Chronique

L’Ocelle Mare

Engourdissement

Thomas Bonvalet (g, banjo, harm, lames d’harmonica, orgue à bouche, diapason, plectre de pavot sec, p, microphone, métronome)

Label / Distribution : Souterrains-refuges

Sous l’entité de L’Ocelle Mare, le guitariste Thomas Bonvalet creuse depuis 2005 le sillon d’une musique exclusivement acoustique, dépouillée et brute. Ce qui frappe, c’est la radicalité du propos : morceaux extrêmement courts, généralement en-dessous des deux minutes, effacement des structures mélodiques, obsession pour les motifs percussifs miniatures, économie de notes, mise à nu des résonances.

Remarquablement enregistré en milieu naturel par Adrian Riffo, tout comme le précédent (Porte d’octobre), ce troisième album solo s’enracine plus profondément à la terre. L’Ocelle Mare met l’auditeur en présence d’un chant de la nature. Il travaille à la disparition du geste musicien, comme si l’homme derrière les instruments, le technicien, n’était plus que le filtre de la manifestation des éléments. On imagine des cordes abandonnées qui vibrent au vent, des bois qui tombent et s’entrechoquent, on entend des crépitements de flammes, des écoulements d’eau, des pas sur les feuilles.

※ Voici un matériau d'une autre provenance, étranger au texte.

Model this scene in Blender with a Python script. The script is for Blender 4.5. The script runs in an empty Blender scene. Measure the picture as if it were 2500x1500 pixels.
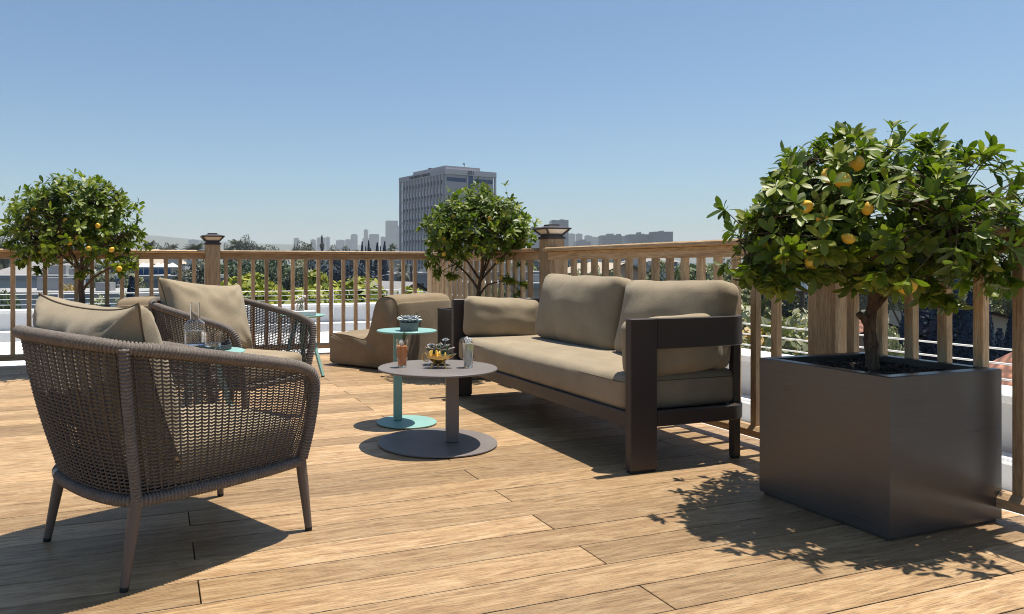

A la différence d’une école minimale qui recherche, à travers des techniques étendues, à créer des sons inouïs, L’Ocelle Mare s’obstine à creuser une grammaire primitive, à ronger les viandes grasses des idiomes. Il n’en garde que l’os, qu’il sculpte et affûte. Ce qu’il invente est comme le balbutiement d’un langage musical dont la force tient dans la puissance du cri : accords plaqués qui résonnent dans la nuit, ululements d’harmonica, simple note dont les harmoniques se perdent sur le battement d’un métronome mécanique. Engourdissement est une recherche du geste premier, du son premier.

Il est difficile de rattacher L’Ocelle Mare à un quelconque courant actuel. Après avoir œuvré, dans un registre avant-rock virtuose, au sein du duo guitare-batterie Cheval de Frise, Thomas Bonvalet semble désormais se situer aux confins de la brèche béante ouverte par Derek Bailey.

Rarement, avec une telle économie de moyens, musique aura été aussi puissante, traversée de tels tellurismes. Ensorcelant.